In this miracle story, while everyone is arguing about God, Jesus shows us God. The authorities drive the blind man away, but Jesus goes to find him. That’s what God cares about; not winning the case, but seeking the excluded; not saving face, but saving the person.

This is what it means to live in the center. The center isn’t moderate opinions. It’s Christ, the steady, non-anxious center that refuses the cynicism that dehumanizes and the naïveté that denies harm. The center isn’t neutrality or compromise; the center is Christ.

We want our worldviews to easily explain the suffering in our world, but they cannot.

In this healing story, holding the center looks like Jesus refusing scapegoats, telling the truth, healing real bodies in a real world, and going back for the outcast.

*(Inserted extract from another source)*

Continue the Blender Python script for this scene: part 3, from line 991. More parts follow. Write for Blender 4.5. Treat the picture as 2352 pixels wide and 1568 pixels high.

What I hope you take away from this sermon is this. Change your first question. Instead of “who sinned?” Ask “Where is the human being?” What does love require of me today as I look through the murky grey? What is actually true and what am I only repeating?

Jesus shows us that sometimes this means rolling up your sleeves and reaching out to another person. While the world is busy litigating, building cases, and casting blame, Jesus is busy finding people.

Sleepers awake! May Christ shine on you, so you can hold the center not with a clenched fist, but with the steadiness of love and dappled light.

 

Aleksandr I. Solzhenitsyn, The Gulag Archipelago, 1918–1956: An Experiment in Literary Investigation, trans. Thomas P. Whitney (New York: Harper & Row, 1973), 168.